Amazon Product Listings – What’s an ASIN?

We deal with a number of merchants on Amazon Seller Central and over the course of the last year have gone through a number of set-ups.  There is no doubting the complexity of listing on Amazon compared to other listing websites, simply because of the depth of detail that is either mandatory or useful supplementary information that enables better positioning.

Without going into all this potential extra attribute data, one of the key elements of the whole listing process is the importance of the Amazon Identification Number (or ASIN).  Every product successfully listed on Amazon has a unique ASIN applied to it.   Where a number of merchants are selling exactly the same product, then this value is how the results are put together so that Amazon users can see all seller.  If you look at any product on Amazon the ASIN value is displayed.   Behind that number (and not visible) will be a barcode or other unique product identifier such as an ISBN.
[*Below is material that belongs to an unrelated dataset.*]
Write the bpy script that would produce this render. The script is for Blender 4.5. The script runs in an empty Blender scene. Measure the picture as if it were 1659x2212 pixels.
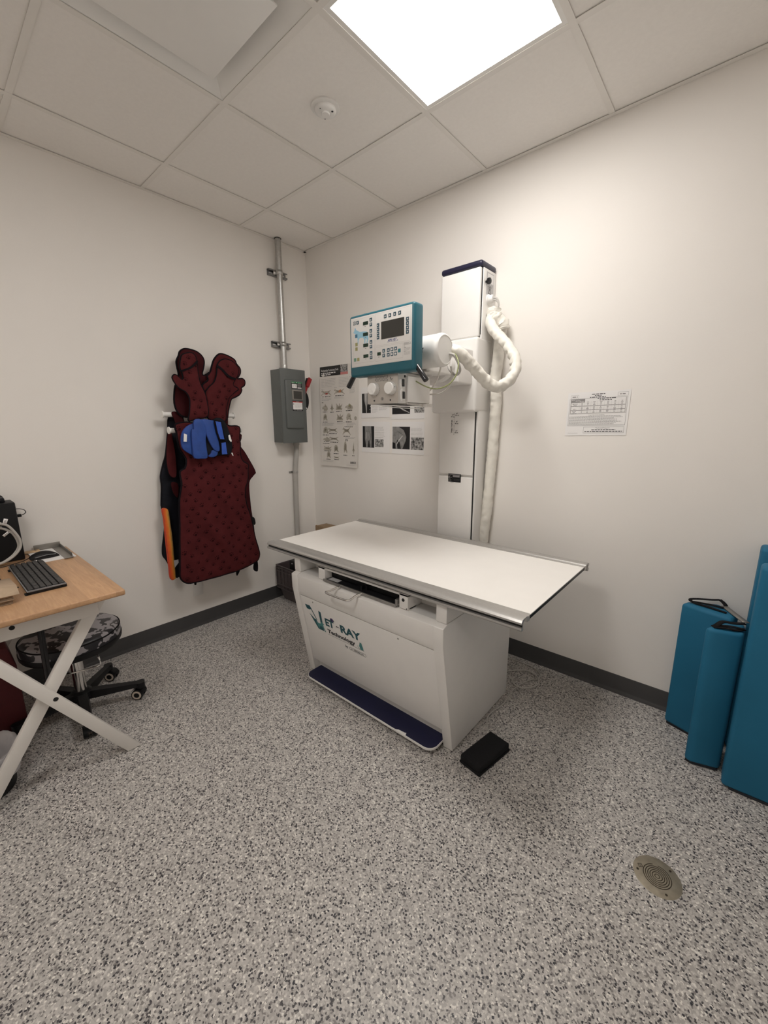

On first loading a product with a barcode (EAN), into Amazon without a known ASIN, Amazon will trawl its inventory and initially try and match your products.  If it finds a barcode that matches it then looks at the title/description of your product and see if that corresponds.  Often at this point it won’t; you will have a mismatch and that will be thrown out on an error report which then has to actioned.

You now need to verify that the product is the same as that suggested by Amazon as the potential ASIN match, and if it is, you can supply the product with the ASIN suggested by Amazon next time round.

However, what we have seen occasionally is that when a product has been submitted for the first time (with a manufacturer verified EAN), Amazon actually holds a totally different product on the same EAN. The dangers are obvious if you automatically accept Amazon’s suggested ASIN.  That will then match your product with a different one, leaving you exposed to potentially selling a product you don’t have.

Why does this happen?   We believe that this is a function of past data inaccuracy on the part of earlier merchants.  Where a product is submitted with a barcode that Amazon has not got stored in its inventory, then a new ASIN value is created.  Were that to be invalid or wrongly matched in the first place, then that error will continue until changed. 

The key, as ever, is to have the highest quality of data possible held as part of the initial product submission.  This won’t be the final post on this topic!